Here's where the facts end and my thoughts and speculations begin. 

Sara and Sony Records seem to me to be a perfect example of a successful outcome to the constructive feedback process. 

Let's reset this for the corporate environment (not really a stretch, though is it, to call a major record company "corporate").  First, you have a smart, talented "employee" in Sara.  She has a unique sound, her lyrics are intelligent and relevant, and she's got personality.  Second, you have Sony's management who understand the customer base and market demand.  Management sees the potential in Sara, likes her work, but sees the need for a revision in order to best position her as a new artist.  

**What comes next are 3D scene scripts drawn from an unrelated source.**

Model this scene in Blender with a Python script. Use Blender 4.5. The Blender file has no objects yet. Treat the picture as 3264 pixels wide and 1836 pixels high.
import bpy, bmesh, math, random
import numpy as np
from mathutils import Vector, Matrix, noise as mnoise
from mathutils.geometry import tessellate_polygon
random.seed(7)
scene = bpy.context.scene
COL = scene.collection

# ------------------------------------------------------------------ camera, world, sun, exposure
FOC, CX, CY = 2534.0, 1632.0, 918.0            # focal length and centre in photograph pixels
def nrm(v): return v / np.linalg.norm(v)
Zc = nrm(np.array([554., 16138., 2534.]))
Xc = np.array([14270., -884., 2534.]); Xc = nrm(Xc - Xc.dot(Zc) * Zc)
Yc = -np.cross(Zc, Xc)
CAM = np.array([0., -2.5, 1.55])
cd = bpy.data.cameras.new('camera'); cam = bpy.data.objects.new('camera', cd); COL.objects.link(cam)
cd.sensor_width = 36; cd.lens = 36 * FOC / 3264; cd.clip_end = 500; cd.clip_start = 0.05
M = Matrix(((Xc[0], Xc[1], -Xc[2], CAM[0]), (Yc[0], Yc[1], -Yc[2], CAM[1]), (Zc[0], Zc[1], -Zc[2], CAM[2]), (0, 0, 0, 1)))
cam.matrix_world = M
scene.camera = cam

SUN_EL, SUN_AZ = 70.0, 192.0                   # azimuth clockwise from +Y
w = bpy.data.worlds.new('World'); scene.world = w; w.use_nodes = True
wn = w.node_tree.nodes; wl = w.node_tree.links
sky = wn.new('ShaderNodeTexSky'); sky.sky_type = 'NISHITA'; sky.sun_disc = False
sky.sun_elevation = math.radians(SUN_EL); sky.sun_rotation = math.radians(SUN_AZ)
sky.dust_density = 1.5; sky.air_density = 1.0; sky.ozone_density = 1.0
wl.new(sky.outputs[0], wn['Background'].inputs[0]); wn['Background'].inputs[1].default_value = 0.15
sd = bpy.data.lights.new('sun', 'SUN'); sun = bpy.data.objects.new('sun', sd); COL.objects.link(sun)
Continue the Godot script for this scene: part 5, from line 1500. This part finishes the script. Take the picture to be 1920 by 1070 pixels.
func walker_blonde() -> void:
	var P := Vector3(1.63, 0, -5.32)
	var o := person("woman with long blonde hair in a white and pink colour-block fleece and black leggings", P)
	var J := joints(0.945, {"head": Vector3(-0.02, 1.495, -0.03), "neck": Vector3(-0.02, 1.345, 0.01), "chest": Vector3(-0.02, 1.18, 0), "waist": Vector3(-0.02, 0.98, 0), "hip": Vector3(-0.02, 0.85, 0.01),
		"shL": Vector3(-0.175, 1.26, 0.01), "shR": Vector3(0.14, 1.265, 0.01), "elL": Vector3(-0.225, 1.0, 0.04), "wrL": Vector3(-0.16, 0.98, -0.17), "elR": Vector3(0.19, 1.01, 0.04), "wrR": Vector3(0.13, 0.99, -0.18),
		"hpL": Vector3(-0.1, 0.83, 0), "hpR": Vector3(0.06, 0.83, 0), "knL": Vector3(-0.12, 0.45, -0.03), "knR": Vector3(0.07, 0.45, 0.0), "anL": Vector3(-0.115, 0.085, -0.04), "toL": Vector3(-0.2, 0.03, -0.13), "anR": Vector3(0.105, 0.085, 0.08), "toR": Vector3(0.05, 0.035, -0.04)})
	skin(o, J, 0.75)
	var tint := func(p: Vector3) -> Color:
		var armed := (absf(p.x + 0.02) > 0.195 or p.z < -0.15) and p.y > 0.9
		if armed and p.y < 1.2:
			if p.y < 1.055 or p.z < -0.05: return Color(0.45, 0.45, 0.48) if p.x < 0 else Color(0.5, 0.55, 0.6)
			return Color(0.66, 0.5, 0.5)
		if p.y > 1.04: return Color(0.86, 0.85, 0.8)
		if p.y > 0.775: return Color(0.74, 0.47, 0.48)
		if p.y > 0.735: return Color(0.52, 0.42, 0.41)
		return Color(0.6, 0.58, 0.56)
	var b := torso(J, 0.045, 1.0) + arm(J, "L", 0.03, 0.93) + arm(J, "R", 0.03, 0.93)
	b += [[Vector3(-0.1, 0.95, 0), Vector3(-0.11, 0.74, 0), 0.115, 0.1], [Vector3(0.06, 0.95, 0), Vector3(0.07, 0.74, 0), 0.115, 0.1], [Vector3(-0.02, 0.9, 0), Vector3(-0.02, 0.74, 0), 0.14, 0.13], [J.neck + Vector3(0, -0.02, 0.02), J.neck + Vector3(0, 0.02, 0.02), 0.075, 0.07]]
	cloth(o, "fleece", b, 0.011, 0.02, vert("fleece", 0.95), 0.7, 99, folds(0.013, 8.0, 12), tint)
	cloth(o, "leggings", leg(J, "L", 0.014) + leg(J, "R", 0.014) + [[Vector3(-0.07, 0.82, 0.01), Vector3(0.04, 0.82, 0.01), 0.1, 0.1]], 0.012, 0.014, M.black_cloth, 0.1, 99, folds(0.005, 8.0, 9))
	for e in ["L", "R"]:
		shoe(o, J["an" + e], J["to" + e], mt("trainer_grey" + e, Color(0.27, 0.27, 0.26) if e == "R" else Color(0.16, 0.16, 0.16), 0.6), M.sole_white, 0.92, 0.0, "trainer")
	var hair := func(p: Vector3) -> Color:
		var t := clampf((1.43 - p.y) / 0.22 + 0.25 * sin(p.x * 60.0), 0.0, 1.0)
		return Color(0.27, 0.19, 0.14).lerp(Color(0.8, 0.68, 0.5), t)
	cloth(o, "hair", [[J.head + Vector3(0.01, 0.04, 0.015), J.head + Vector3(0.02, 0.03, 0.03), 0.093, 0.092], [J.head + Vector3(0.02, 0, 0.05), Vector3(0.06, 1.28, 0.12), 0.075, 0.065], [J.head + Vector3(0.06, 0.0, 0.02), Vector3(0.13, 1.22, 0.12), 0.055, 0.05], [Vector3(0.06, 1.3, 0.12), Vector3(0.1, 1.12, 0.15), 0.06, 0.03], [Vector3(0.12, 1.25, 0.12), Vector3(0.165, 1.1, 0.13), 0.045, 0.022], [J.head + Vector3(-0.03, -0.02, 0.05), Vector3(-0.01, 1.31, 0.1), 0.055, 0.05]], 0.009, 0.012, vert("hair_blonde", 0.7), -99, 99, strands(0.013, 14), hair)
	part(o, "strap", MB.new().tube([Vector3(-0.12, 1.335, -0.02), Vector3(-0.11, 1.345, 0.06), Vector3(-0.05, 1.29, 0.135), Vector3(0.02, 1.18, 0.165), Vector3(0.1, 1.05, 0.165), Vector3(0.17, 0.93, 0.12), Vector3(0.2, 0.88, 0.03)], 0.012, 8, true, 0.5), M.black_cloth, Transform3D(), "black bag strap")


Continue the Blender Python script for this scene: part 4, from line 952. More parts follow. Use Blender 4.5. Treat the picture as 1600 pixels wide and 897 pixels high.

Enter the constructive feedback.  Management tells Sara that their strategy is to led off the album's release with a catchy pop love song to ensure air play and gain momentum.  Here's the rub - she hasn't written a catchy love song for this album.  Sara wants to release her album as is and does not welcome this message.  How does writing a song that's just like everything else on the airwaves show off her talents as a distinctively new artist?     

And then the magic happens.  Sara listens to the feedback, and writes a "love song" while still maintaining her voice and demonstrating the talent that sets her apart.  The song has witty lyrics with tongue-in-cheek humor, and the sound is uniquely her own.  And even more amazing, after listening to the song, lyrics and all, management goes with it.   

Think about that for just a minute.  If you asked an employee for a deliverable, and what you got back was a result that was right on the money, delivered with a smile, but accompanied by a message that everyone would hear about how they were forced into doing the project against their will, would you still stamp it with your approval? 

I say kudos to Sara for being open to the feedback (at least twice at this point), and finding a way to deliver while still maintaining her voice.  And, kudos to Sony Records for recognizing a good thing when they hear it, and having the humility to roll with the punches.  

Seems to me they've got a good thing going here.  Keep up the constructive feedback!